The 35-year-old actor usually plays the fellow audiences love to hate, like the manipulative murderer who set his sights on Mare Winningham in last year's ABC movie "Love and Lies," or the boorish '40s movie star in the "American Playhouse" version of Clifford Odet's "The Big Knife" three years ago. Gallagher was most memorably odious as the cheating spouse of frigid Andie MacDowell in Steven Soderbergh's 1989 hit film "sex, lies, and videotape."

"I don't know when I started to play those characters," Gallagher said with a shrug of his shoulders. "I mean, I wasn't discouraging them because they're just more interesting."

Audiences will see a kinder, gentler Gallagher in the miniseries "An Inconvenient Woman," airing tonight and Monday on ABC. Based on Dominick Dunne's 1990 bestseller, the four-hour drama dissects the shallow manners and mores of the rich and famous in Los Angeles.

Gallagher plays Philip Qunnell, a writer new to Los Angeles who becomes friends with Jules Mendelson (Jason Robards), a financier and art collector, and his socialite wife Pauline (Jill Eikenberry). When Pauline's good friend (Paxton Whitehead) is murdered, Jules steps in to cover up a scandal and arranges to make his death seem a suicide.

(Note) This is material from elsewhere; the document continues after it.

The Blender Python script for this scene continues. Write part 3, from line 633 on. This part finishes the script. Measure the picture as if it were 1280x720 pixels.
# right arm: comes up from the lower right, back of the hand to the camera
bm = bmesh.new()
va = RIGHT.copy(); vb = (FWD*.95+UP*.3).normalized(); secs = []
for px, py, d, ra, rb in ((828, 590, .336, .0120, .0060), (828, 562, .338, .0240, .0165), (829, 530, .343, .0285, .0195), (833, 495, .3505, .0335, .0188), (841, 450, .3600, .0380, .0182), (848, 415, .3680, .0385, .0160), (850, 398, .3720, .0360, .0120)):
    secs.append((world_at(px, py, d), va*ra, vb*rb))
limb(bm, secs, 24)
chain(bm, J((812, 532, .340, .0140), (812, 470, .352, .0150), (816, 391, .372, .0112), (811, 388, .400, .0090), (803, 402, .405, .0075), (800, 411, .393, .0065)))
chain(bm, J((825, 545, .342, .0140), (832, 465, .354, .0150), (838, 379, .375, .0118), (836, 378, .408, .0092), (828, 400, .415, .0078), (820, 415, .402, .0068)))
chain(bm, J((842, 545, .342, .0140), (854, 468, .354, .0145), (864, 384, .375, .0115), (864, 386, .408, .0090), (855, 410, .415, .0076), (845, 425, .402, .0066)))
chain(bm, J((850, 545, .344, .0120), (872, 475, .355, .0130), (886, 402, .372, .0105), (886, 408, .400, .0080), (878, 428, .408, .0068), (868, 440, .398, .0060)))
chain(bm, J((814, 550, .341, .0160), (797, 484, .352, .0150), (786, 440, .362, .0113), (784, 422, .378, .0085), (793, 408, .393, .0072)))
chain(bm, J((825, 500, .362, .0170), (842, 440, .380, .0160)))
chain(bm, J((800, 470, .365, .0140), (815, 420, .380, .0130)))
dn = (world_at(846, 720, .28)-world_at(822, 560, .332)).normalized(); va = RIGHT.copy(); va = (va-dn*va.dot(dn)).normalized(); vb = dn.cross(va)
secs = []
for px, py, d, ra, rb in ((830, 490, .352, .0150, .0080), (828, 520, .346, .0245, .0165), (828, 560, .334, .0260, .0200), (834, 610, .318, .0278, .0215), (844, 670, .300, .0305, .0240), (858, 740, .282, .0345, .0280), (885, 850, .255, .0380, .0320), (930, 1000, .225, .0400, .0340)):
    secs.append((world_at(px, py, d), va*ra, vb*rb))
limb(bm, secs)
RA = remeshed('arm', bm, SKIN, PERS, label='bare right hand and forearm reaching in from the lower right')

"Ultimately, I have to admit to having some integrity," Gallagher said during a break in the filming of "Woman" in downtown Pasadena. "I can't stand by, having seen this man murdered, and say it was suicide."

Gallagher was drawn to "An Inconvenient Woman" because he wanted to play "someone who is ultimately honorable. I don't think I have played that at all in the movies or have been alive to the end of the movie or have had a relationship that lasts until the end of the movie."

The miniseries also is just plain fun, he said.

"It's a real, real compelling story because it is rich-bashing a little bit," Gallagher said, breaking into a grin.

Good roles seem to be coming Gallagher's way. "I got the Mare Winningham movie right out of the gate. And the producers came to me with ('An Inconvenient Woman.') "

For that, Gallagher has "sex, lies, and videotape" to thank.

"That movie was good for all of us (McDowell, James Spader and Laura San Giacomo)," he said. "You don't get the same kind of volcanic response to that kind of work as if you do the good guy. But even for me it was sort of an endorsement, especially because that film was primarily character-driven. The performances were able to be showcased because there was nothing else really supporting the film except for the writing and the filmmaking."

Gallagher recalled he initially had his doubts about "sex."

"I became depressed," he said. "I didn't think the script could measure up to the title. But it did. I just loved it. The sort of visceral experience of making that picture was great."

Gallagher had the same feeling making "The Cabinet of Dr. Ramirez" last fall. The silent film was directed by Peter Sellars, the avante-garde theater and opera director. Joan Cusack and Mikhail Baryshnikov also appear in the film, which is set to screen at the Cannes Film Festival this month.

"With 'sex, lies, and videotape,' I knew the dailies were great and the script was great," Gallagher said. "But I didn't know how Soderbergh was going to cut it. I was worried about ("Dr. Ramierz") being a little boring. I am not worried about this being boring. The only thing I am worried about is that there will be a coherent story the audience can respond to, but apparently there is."

"Dr. Ramirez" is loosely based on the 1919 German silent classic "The Cabinet of Dr. Caligari," but it is set after the Wall Street crash of 1987. "It's about what really happens to people who have had a certain kind of success and accumulation in their lives and when their world falls apart," Gallagher said. "It was terrific because there was no obligation to speak. Our lips never move."

It's all a long way from a decade ago. That's when Gallagher decided to take charge of his young career after the disappointing box-office performances of his first two films, 1980's "The Idolmaker" and 1982's "Summer Lovers." Fearful Hollywood wanted to turn him into the teen dream of the month, he packed his bags and went to Broadway, where he appeared in "The Real Thing," "The Corn is Green" and "Long Day's Journey Into Night." He received a Tony Award nomination for the latter.

"Maybe I was naive in thinking that, but I thought the opportunity for me to work with the best material that I could possibly find was in the theater," Gallagher said. "I wanted to be a good actor and I still do."

"An Inconvenient Woman" airs tonight and Monday night at 9 on ABC.